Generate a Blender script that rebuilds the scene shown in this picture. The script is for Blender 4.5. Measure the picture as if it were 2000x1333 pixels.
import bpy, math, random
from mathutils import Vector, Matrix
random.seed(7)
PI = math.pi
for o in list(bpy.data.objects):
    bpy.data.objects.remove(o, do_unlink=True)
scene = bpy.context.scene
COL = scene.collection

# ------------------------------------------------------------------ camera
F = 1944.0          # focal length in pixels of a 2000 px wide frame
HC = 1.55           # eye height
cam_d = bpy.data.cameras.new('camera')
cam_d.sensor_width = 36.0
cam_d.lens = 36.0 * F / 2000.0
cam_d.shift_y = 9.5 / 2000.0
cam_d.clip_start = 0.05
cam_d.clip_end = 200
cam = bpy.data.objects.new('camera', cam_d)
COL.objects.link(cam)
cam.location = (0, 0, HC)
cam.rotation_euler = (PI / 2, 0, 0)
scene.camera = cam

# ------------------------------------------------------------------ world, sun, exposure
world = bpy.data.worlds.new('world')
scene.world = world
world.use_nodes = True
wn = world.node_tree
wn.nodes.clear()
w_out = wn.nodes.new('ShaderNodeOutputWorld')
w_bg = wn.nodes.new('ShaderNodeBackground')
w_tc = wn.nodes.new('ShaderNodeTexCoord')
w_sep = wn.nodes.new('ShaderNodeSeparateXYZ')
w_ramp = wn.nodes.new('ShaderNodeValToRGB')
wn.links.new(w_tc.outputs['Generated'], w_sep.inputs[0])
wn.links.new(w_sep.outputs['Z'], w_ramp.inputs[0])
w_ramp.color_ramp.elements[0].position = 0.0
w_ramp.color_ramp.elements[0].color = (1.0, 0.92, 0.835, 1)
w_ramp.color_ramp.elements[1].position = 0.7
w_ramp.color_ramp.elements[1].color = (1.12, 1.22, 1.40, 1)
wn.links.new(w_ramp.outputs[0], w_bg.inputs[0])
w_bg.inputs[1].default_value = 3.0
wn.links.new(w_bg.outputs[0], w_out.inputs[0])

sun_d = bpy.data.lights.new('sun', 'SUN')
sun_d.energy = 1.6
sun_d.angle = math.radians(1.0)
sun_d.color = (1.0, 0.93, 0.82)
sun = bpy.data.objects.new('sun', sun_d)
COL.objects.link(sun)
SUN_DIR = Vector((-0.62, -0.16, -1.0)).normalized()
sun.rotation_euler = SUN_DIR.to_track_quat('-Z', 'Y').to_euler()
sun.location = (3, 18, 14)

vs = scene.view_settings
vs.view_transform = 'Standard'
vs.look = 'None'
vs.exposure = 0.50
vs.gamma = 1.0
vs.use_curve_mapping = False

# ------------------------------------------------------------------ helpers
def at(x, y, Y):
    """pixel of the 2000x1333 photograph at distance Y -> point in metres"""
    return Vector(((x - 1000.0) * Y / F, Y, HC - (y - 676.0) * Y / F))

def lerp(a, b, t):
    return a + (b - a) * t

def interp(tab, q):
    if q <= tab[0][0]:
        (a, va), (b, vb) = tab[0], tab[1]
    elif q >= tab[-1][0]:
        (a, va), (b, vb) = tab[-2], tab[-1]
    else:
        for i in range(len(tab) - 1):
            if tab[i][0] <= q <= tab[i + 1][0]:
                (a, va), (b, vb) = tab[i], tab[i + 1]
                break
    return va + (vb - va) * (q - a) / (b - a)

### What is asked
Copy out each line exactly as written.

### Final result
Generate a Blender script that rebuilds the scene shown in this picture. The script is for Blender 4.5. Measure the picture as if it were 2000x1333 pixels.
import bpy, math, random
from mathutils import Vector, Matrix
random.seed(7)
PI = math.pi
for o in list(bpy.data.objects):
    bpy.data.objects.remove(o, do_unlink=True)
scene = bpy.context.scene
COL = scene.collection

# ------------------------------------------------------------------ camera
F = 1944.0          # focal length in pixels of a 2000 px wide frame
HC = 1.55           # eye height
cam_d = bpy.data.cameras.new('camera')
cam_d.sensor_width = 36.0
cam_d.lens = 36.0 * F / 2000.0
cam_d.shift_y = 9.5 / 2000.0
cam_d.clip_start = 0.05
cam_d.clip_end = 200
cam = bpy.data.objects.new('camera', cam_d)
COL.objects.link(cam)
cam.location = (0, 0, HC)
cam.rotation_euler = (PI / 2, 0, 0)
scene.camera = cam

# ------------------------------------------------------------------ world, sun, exposure
world = bpy.data.worlds.new('world')
scene.world = world
world.use_nodes = True
wn = world.node_tree
wn.nodes.clear()
w_out = wn.nodes.new('ShaderNodeOutputWorld')
w_bg = wn.nodes.new('ShaderNodeBackground')
w_tc = wn.nodes.new('ShaderNodeTexCoord')
w_sep = wn.nodes.new('ShaderNodeSeparateXYZ')
w_ramp = wn.nodes.new('ShaderNodeValToRGB')
wn.links.new(w_tc.outputs['Generated'], w_sep.inputs[0])
wn.links.new(w_sep.outputs['Z'], w_ramp.inputs[0])
w_ramp.color_ramp.elements[0].position = 0.0
w_ramp.color_ramp.elements[0].color = (1.0, 0.92, 0.835, 1)
w_ramp.color_ramp.elements[1].position = 0.7
w_ramp.color_ramp.elements[1].color = (1.12, 1.22, 1.40, 1)
wn.links.new(w_ramp.outputs[0], w_bg.inputs[0])
w_bg.inputs[1].default_value = 3.0
wn.links.new(w_bg.outputs[0], w_out.inputs[0])

sun_d = bpy.data.lights.new('sun', 'SUN')
sun_d.energy = 1.6
sun_d.angle = math.radians(1.0)
sun_d.color = (1.0, 0.93, 0.82)
sun = bpy.data.objects.new('sun', sun_d)
COL.objects.link(sun)
SUN_DIR = Vector((-0.62, -0.16, -1.0)).normalized()
sun.rotation_euler = SUN_DIR.to_track_quat('-Z', 'Y').to_euler()
sun.location = (3, 18, 14)

vs = scene.view_settings
vs.view_transform = 'Standard'
vs.look = 'None'
vs.exposure = 0.50
vs.gamma = 1.0
vs.use_curve_mapping = False

# ------------------------------------------------------------------ helpers
def at(x, y, Y):
    """pixel of the 2000x1333 photograph at distance Y -> point in metres"""
    return Vector(((x - 1000.0) * Y / F, Y, HC - (y - 676.0) * Y / F))

def lerp(a, b, t):
    return a + (b - a) * t

def interp(tab, q):
    if q <= tab[0][0]:
        (a, va), (b, vb) = tab[0], tab[1]
    elif q >= tab[-1][0]:
        (a, va), (b, vb) = tab[-2], tab[-1]
    else:
        for i in range(len(tab) - 1):
            if tab[i][0] <= q <= tab[i + 1][0]:
                (a, va), (b, vb) = tab[i], tab[i + 1]
                break
    return va + (vb - va) * (q - a) / (b - a)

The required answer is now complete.